Реализм разных эпох различен, потому что различны войны, орудия труда, храбрость, дружба, жалость.

Не различны, видимо, лишь разговоры о сущности любви и костюмы, потому что они как бы вынесены из реальности. Обувь построена так, что она почти ходули.

В прозу иногда входит голос автора, вернее сказать, автор иногда разгримировывается, потому что он изможден тем, что он видит, понимает и скрывает.

И если сделать длинный, но очень необходимый переход к другому писателю, то можно сказать, что только Ленин точно увидел самопротиворечия Толстого.

Не только противоречия времени, но и самоощущения толстовских героев различны.
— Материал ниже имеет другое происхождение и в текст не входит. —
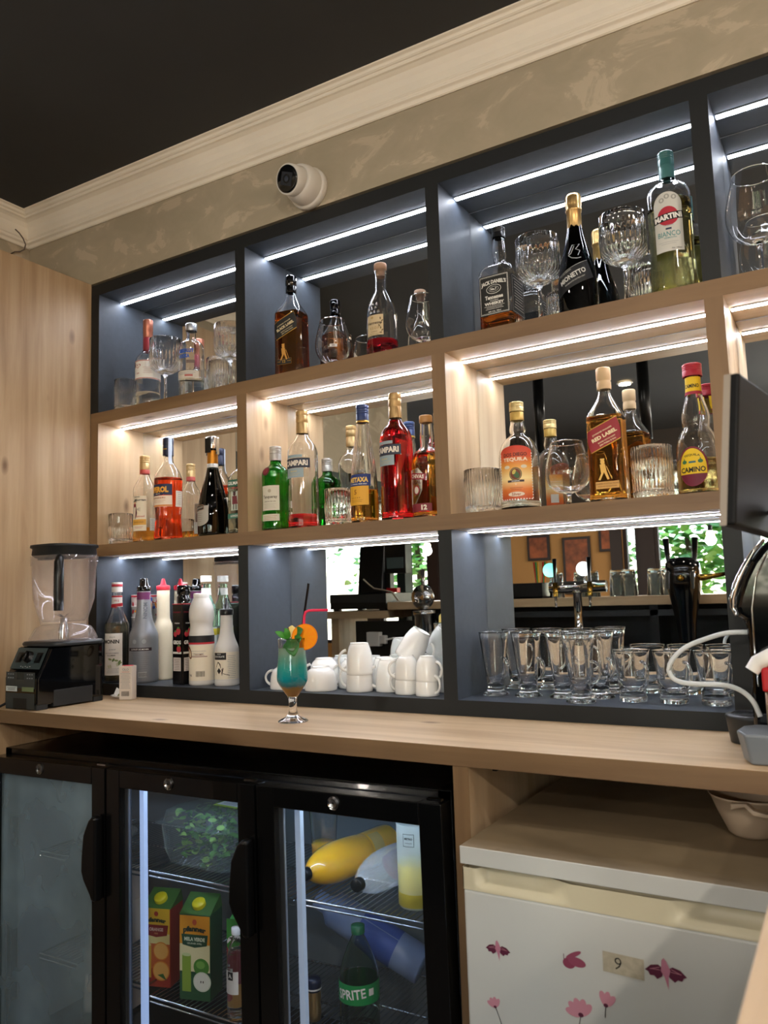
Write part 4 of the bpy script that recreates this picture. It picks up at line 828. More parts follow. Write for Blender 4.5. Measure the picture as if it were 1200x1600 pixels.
dup(sm, (.960, .075, s0 + .043), 0 + PI * 1.2, 'white mug upside down stacked on top of the leftmost mug')
dup(sm, (1.034, .100, s0), PI * 1.1, 'single white mug upside down between the two stacks with handle to the left')
dup(sm, (1.087, .103, s0 + .083), .5, 'white mug lying tilted on top of the upside-down mugs', rx=.08, ry=.52)
es = make_cup('espresso_cup', 'small white cup upside down under another, middle stack', (1.105, .065, s0), PI, .0300, .018, .062, .020, Gc)
dup(es, (1.106, .066, s0 + .034), PI * 1.1, 'small white cup upside down on top of the middle stack')
dup(es, (1.171, .052, s0), -.35, 'small white cup upside down under another, rightmost stack')
dup(es, (1.172, .053, s0 + .034), -.2, 'small white cup upside down on top of the rightmost stack')
dup(es, (1.19, .135, s0), .5, 'small white cup upside down at the mirror behind the rightmost stack')
dup(sm, (1.115, .146, s0), PI, 'white mug upside down at the mirror behind the middle stack')
dup(sm, (.990, .150, s0), 3.6, 'white mug upside down at the mirror behind the leftmost mugs')

# ------------------------------------------------------------------ bottom row, third bay : glass mugs
def glass_mug(name, label, loc, rot, kind):
    t = thing(name, label, 'glass', loc, rot, 'tall latte glasses' if kind == 'tall' else 'short glass mugs')
    m = MB()
    if kind == 'tall':
        out = [(.032, 0), (.033, .003), (.030, .006), (.022, .010), (.0195, .015), (.021, .024), (.0245, .055), (.0360, .148), (.0372, .1495), (.0368, .151)]; inn = [(.0160, .022), (.0220, .055), (.0335, .147), (.0348, .150)]
        hz, hw, hr = (.042, .090), .024, .0032
        hx = lambda z: .0215 + (z - .03) * .123
    else:
        out = [(.0290, 0), (.0300, .003), (.0300, .009), (.0280, .013), (.0285, .020), (.0315, .050), (.0390, .108), (.0402, .1105), (.0398, .112)]; inn = [(.0240, .018), (.0285, .050), (.0362, .107), (.0378, .111)]
        hz, hw, hr = (.028, .088), .026, .0034
        hx = lambda z: .0285 + (z - .02) * .122
    m.lathe([(0, 0)] + [(a, b) for a, b, _ in chaikin([(a, b, 2.0) for a, b in out], 1)] + [(a, b) for a, b in inn[::-1]] + [(0, inn[0][1] - .002)], GLASS, 40); m.build('glass_bowl', t)
    m = MB(); pts = []; zc, hh = sum(hz) / 2, (hz[1] - hz[0]) / 2
    for i in range(15):
        a = PI / 2 - PI * i / 14; z = zc + hh * math.sin(a); pts.append((hx(z) - .0015 + hw * max(0, math.cos(a)) ** .8, 0, z))
    m.tube(pts, hr, GLASS, 10); m.build('handle', t); return t
g1 = glass_mug('latte_glass', 'tall flared latte glass at the left end of the glass row', (1.325, .115, s0), -.5, 'tall')
for x, y, r_, lb in ((1.409, .112, -.3, 'tall latte glass second from the left end of the glass row'), (1.492, .118, -.4, 'tall latte glass third from the left, behind the front one'), (1.553, .052, -.2, 'tall latte glass standing frontmost of the glasses'), (1.573, .135, -.6, 'tall latte glass right of and behind the frontmost one')):
    dup(g1, (x, y, s0), r_, lb)
g2 = glass_mug('glass_mug', 'short clear glass mug, leftmost of the mugs', (1.653, .108, s0), -.75, 'short')
dup(g2, (1.739, .108, s0), -.7, 'short clear glass mug in the middle, behind the white hose loop'); dup(g2, (1.824, .106, s0), -.75, 'short clear glass mug, rightmost beside the dark divider')

# ------------------------------------------------------------------ cocktail
cx, cy = .955, -.206
t = thing('cocktail', 'blue-green layered cocktail in a footed glass with orange slice, mint and two straws', 'cocktail', (cx, cy, Z['bb'] + .0003))
out = [(.034, 0), (.0355, .0015), (.030, .005), (.015, .012), (.0105, .020), (.0088, .030), (.0095, .046), (.0110, .056), (.020, .068), (.0335, .088), (.0362, .098), (.0350, .120), (.0318, .150), (.0312, .170), (.0325, .188), (.0322, .190)]
inn = [(.006, .058), (.0170, .070), (.0305, .089), (.0338, .099), (.0326, .120), (.0296, .150), (.0290, .170), (.0306, .188)]
P = chaikin([(a, b, 2.0) for a, b in out], 1); Q = chaikin([(a, b, 2.0) for a, b in inn], 2)
m = MB(); m.lathe([(0, 0)] + P + Q[::-1] + [(0, .0565)], GLASS, 56); m.build('footed_glass', t)
liq = D.materials.new('layered drink'); liq.use_nodes = True
def _():
    N, L, b = nodes(liq); b.inputs['Transmission Weight'].default_value = .3; b.inputs['Roughness'].default_value = .25; b.inputs['IOR'].default_value = 1.34
    tc = N.new('ShaderNodeTexCoord'); sp = N.new('ShaderNodeSeparateXYZ'); mr = N.new('ShaderNodeMapRange'); r = N.new('ShaderNodeValToRGB'); ns = N.new('ShaderNodeTexNoise'); ns.inputs['Scale'].default_value = 60
    ad = N.new('ShaderNodeMath'); ad.operation = 'MULTIPLY_ADD'; ad.inputs[1].default_value = .012; L.new(tc.outputs['Object'], sp.inputs[0]); L.new(tc.outputs['Object'], ns.inputs['Vector']); L.new(ns.outputs['Fac'], ad.inputs[0]); L.new(sp.outputs[2], ad.inputs[2])
    mr.inputs['From Min'].default_value = .066; mr.inputs['From Max'].default_value = .186; L.new(ad.outputs[0], mr.inputs[0]); L.new(mr.outputs[0], r.inputs[0]); e = r.color_ramp.elements; e[0].color = lin('#a8742a'); e[1].position = 1; e[1].color = lin('#b8d0b4')
    for p, c in ((.14, '#a98030'), (.20, '#16808c'), (.32, '#10bcc4'), (.52, '#3cccbc'), (.70, '#86cdb4'), (.84, '#b4d6bc')): q = e.new(p); q.color = lin(c)
    L.new(r.outputs[0], b.inputs['Base Color'])
_()
m = MB(); L_ = [(a + .0003, b) for a, b, _ in Q if b < .168]; m.lathe([(0, .0575)] + L_ + [(.0288, .168), (0, .168)], liq, 48); m.build('drink', t)
cr = Vector((.857, .515, 0)); cf = Vector((.51, -.86, 0))          # to the right of, and towards, the seated viewer's side
def W2(a, z, d=0): v = cr * a + cf * d; return (v.x, v.y, z)
m = MB(); m.tube([W2(-.004, .075, -.004), W2(.022, .200, -.012), W2(.040, .316, -.018)], .0030, BLACK, 12); m.build('black_straw', t)
m = MB(); m.tube([W2(.010, .080, 0), W2(.027, .200, -.004), W2(.030, .240, -.004), W2(.033, .249, -.004), W2(.040, .2525, -.004), W2(.050, .2530, -.004), W2(.086, .2525, -.004)], .0031, mat('pink straw', '#e0244f', .35), 12); m.build('pink_straw', t)
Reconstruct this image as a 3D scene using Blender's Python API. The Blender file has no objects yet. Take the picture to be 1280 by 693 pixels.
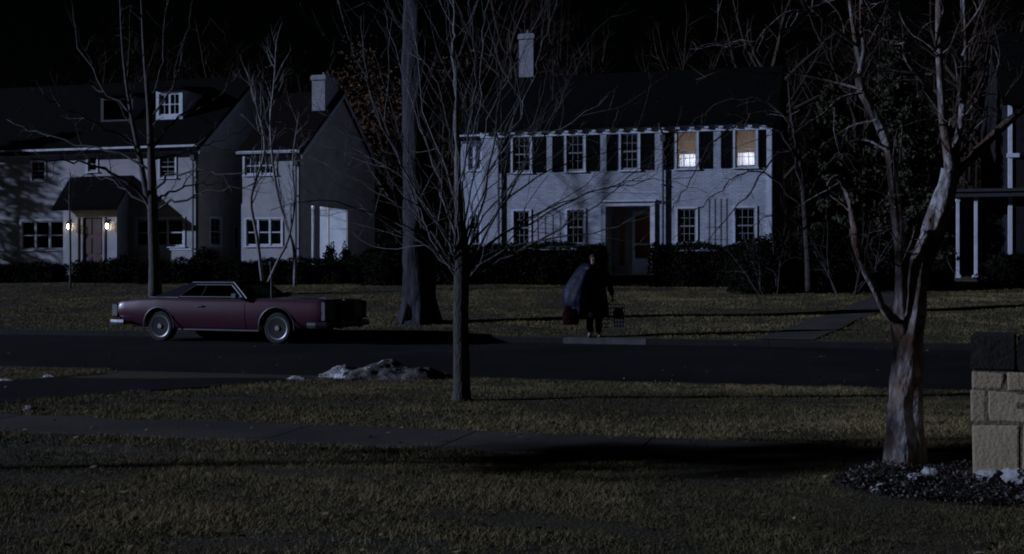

И часто вещь, увиденная широко открытыми глазами, оказывается почти реалистической иллюстрацией того, что записано как жизнь автора.

Толстой не выключен из жизни, он живет в ней.

Не совсем решенная статуя Лаокоона сделана несколько живописно. Она не имеет разных точек для понимания того, что ты видишь.

Лаокоон, по-своему, может быть понят как автопортрет автора, борющегося с самим собой, со своей жестокостью, с тем, что младенец кладется на крышу, откуда он почти случайно, но неизбежно упадет, потому что он сын героя – это помеха для членов и этой и других семей.

Когда созрел талант Диккенса, он начал загибать линии событий романа и сплетать их так, что они казались сплетением железных стержней – казались кружевами.

Диккенс был великий человек и добрался до великого умения и даже начал терять это умение, как бы предчувствуя детективный роман.

Когда вырос гений, то он захотел тоже написать, тоже как все – о жизни и смерти.

А таким свободным писать, жить и умирать мог только Пушкин.

 

В Дрездене, недалеко от знаменитой галереи, случайно увидел поразившую меня и запомнившуюся мне даже в Англии, куда я попал из Европы, скульптуру – изображение солдата из железных крашеных труб.

Рядом росли какие-то растения, разные, но все вьющиеся.

Они вырастали. Видел их уже выросшими наполовину.

Растения оплетали эти железные подставки, которые, по-моему, не хорошели от этого.

Так строятся и строились романы, распятые на железных формах благополучия.